What the task asks: In full and without alteration, give the listing again.

Provided data:

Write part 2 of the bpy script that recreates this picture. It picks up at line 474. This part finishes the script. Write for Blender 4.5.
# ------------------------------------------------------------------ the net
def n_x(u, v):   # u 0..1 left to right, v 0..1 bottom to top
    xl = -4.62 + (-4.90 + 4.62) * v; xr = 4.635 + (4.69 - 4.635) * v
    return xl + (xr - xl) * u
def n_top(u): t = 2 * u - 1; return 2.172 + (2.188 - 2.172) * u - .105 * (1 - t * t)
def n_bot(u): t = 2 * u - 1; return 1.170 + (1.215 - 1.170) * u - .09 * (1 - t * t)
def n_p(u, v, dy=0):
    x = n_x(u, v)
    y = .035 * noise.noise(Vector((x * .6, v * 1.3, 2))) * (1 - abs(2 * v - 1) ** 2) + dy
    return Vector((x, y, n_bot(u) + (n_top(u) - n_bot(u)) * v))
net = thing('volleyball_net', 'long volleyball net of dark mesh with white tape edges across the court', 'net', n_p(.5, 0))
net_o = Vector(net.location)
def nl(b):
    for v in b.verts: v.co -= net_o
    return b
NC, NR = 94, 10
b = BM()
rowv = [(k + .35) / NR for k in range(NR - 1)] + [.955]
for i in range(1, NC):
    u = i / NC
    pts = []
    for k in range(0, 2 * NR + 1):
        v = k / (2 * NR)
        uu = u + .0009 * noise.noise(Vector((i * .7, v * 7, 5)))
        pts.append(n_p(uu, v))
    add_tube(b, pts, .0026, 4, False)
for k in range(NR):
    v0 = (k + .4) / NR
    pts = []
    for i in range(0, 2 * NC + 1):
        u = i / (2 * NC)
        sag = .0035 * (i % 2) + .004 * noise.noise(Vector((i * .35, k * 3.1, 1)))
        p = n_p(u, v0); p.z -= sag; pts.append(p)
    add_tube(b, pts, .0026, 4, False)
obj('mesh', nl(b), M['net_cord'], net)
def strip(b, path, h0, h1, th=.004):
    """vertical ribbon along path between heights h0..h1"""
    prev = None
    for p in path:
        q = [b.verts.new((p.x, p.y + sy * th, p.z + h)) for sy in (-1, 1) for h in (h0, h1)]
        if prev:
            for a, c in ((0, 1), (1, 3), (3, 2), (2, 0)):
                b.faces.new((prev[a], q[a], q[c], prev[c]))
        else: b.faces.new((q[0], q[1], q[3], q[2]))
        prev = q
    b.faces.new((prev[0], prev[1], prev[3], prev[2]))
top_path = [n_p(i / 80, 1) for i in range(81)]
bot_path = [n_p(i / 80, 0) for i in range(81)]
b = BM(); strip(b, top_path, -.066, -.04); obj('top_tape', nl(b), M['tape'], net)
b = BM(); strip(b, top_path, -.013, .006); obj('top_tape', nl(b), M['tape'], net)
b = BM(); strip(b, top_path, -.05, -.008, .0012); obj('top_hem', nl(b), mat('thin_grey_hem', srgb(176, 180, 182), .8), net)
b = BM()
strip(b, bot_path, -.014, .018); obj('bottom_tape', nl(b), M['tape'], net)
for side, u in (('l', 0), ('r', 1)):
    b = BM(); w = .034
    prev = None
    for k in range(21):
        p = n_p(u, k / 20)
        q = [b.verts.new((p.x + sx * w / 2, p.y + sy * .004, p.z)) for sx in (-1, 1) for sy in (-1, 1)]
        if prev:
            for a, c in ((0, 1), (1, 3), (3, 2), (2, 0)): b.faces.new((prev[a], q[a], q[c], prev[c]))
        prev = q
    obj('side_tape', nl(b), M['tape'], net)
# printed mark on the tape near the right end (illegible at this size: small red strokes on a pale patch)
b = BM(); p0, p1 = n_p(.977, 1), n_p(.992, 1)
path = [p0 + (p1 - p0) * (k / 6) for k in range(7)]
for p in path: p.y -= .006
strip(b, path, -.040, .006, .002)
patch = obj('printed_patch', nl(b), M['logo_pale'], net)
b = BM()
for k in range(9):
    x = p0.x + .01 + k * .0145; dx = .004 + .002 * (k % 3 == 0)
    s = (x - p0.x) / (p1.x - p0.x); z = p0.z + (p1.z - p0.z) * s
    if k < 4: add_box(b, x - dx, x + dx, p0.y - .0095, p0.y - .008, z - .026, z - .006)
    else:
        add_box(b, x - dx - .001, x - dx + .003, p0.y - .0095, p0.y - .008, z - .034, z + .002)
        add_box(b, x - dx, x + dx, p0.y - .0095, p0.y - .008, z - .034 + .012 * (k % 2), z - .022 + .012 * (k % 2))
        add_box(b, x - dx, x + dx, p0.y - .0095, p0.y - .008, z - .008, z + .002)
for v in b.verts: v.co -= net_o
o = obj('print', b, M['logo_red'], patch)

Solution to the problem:
Write part 2 of the bpy script that recreates this picture. It picks up at line 474. This part finishes the script. Write for Blender 4.5.
# ------------------------------------------------------------------ the net
def n_x(u, v):   # u 0..1 left to right, v 0..1 bottom to top
    xl = -4.62 + (-4.90 + 4.62) * v; xr = 4.635 + (4.69 - 4.635) * v
    return xl + (xr - xl) * u
def n_top(u): t = 2 * u - 1; return 2.172 + (2.188 - 2.172) * u - .105 * (1 - t * t)
def n_bot(u): t = 2 * u - 1; return 1.170 + (1.215 - 1.170) * u - .09 * (1 - t * t)
def n_p(u, v, dy=0):
    x = n_x(u, v)
    y = .035 * noise.noise(Vector((x * .6, v * 1.3, 2))) * (1 - abs(2 * v - 1) ** 2) + dy
    return Vector((x, y, n_bot(u) + (n_top(u) - n_bot(u)) * v))
net = thing('volleyball_net', 'long volleyball net of dark mesh with white tape edges across the court', 'net', n_p(.5, 0))
net_o = Vector(net.location)
def nl(b):
    for v in b.verts: v.co -= net_o
    return b
NC, NR = 94, 10
b = BM()
rowv = [(k + .35) / NR for k in range(NR - 1)] + [.955]
for i in range(1, NC):
    u = i / NC
    pts = []
    for k in range(0, 2 * NR + 1):
        v = k / (2 * NR)
        uu = u + .0009 * noise.noise(Vector((i * .7, v * 7, 5)))
        pts.append(n_p(uu, v))
    add_tube(b, pts, .0026, 4, False)
for k in range(NR):
    v0 = (k + .4) / NR
    pts = []
    for i in range(0, 2 * NC + 1):
        u = i / (2 * NC)
        sag = .0035 * (i % 2) + .004 * noise.noise(Vector((i * .35, k * 3.1, 1)))
        p = n_p(u, v0); p.z -= sag; pts.append(p)
    add_tube(b, pts, .0026, 4, False)
obj('mesh', nl(b), M['net_cord'], net)
def strip(b, path, h0, h1, th=.004):
    """vertical ribbon along path between heights h0..h1"""
    prev = None
    for p in path:
        q = [b.verts.new((p.x, p.y + sy * th, p.z + h)) for sy in (-1, 1) for h in (h0, h1)]
        if prev:
            for a, c in ((0, 1), (1, 3), (3, 2), (2, 0)):
                b.faces.new((prev[a], q[a], q[c], prev[c]))
        else: b.faces.new((q[0], q[1], q[3], q[2]))
        prev = q
    b.faces.new((prev[0], prev[1], prev[3], prev[2]))
top_path = [n_p(i / 80, 1) for i in range(81)]
bot_path = [n_p(i / 80, 0) for i in range(81)]
b = BM(); strip(b, top_path, -.066, -.04); obj('top_tape', nl(b), M['tape'], net)
b = BM(); strip(b, top_path, -.013, .006); obj('top_tape', nl(b), M['tape'], net)
b = BM(); strip(b, top_path, -.05, -.008, .0012); obj('top_hem', nl(b), mat('thin_grey_hem', srgb(176, 180, 182), .8), net)
b = BM()
strip(b, bot_path, -.014, .018); obj('bottom_tape', nl(b), M['tape'], net)
for side, u in (('l', 0), ('r', 1)):
    b = BM(); w = .034
    prev = None
    for k in range(21):
        p = n_p(u, k / 20)
        q = [b.verts.new((p.x + sx * w / 2, p.y + sy * .004, p.z)) for sx in (-1, 1) for sy in (-1, 1)]
        if prev:
            for a, c in ((0, 1), (1, 3), (3, 2), (2, 0)): b.faces.new((prev[a], q[a], q[c], prev[c]))
        prev = q
    obj('side_tape', nl(b), M['tape'], net)
# printed mark on the tape near the right end (illegible at this size: small red strokes on a pale patch)
b = BM(); p0, p1 = n_p(.977, 1), n_p(.992, 1)
path = [p0 + (p1 - p0) * (k / 6) for k in range(7)]
for p in path: p.y -= .006
strip(b, path, -.040, .006, .002)
patch = obj('printed_patch', nl(b), M['logo_pale'], net)
b = BM()
for k in range(9):
    x = p0.x + .01 + k * .0145; dx = .004 + .002 * (k % 3 == 0)
    s = (x - p0.x) / (p1.x - p0.x); z = p0.z + (p1.z - p0.z) * s
    if k < 4: add_box(b, x - dx, x + dx, p0.y - .0095, p0.y - .008, z - .026, z - .006)
    else:
        add_box(b, x - dx - .001, x - dx + .003, p0.y - .0095, p0.y - .008, z - .034, z + .002)
        add_box(b, x - dx, x + dx, p0.y - .0095, p0.y - .008, z - .034 + .012 * (k % 2), z - .022 + .012 * (k % 2))
        add_box(b, x - dx, x + dx, p0.y - .0095, p0.y - .008, z - .008, z + .002)
for v in b.verts: v.co -= net_o
o = obj('print', b, M['logo_red'], patch)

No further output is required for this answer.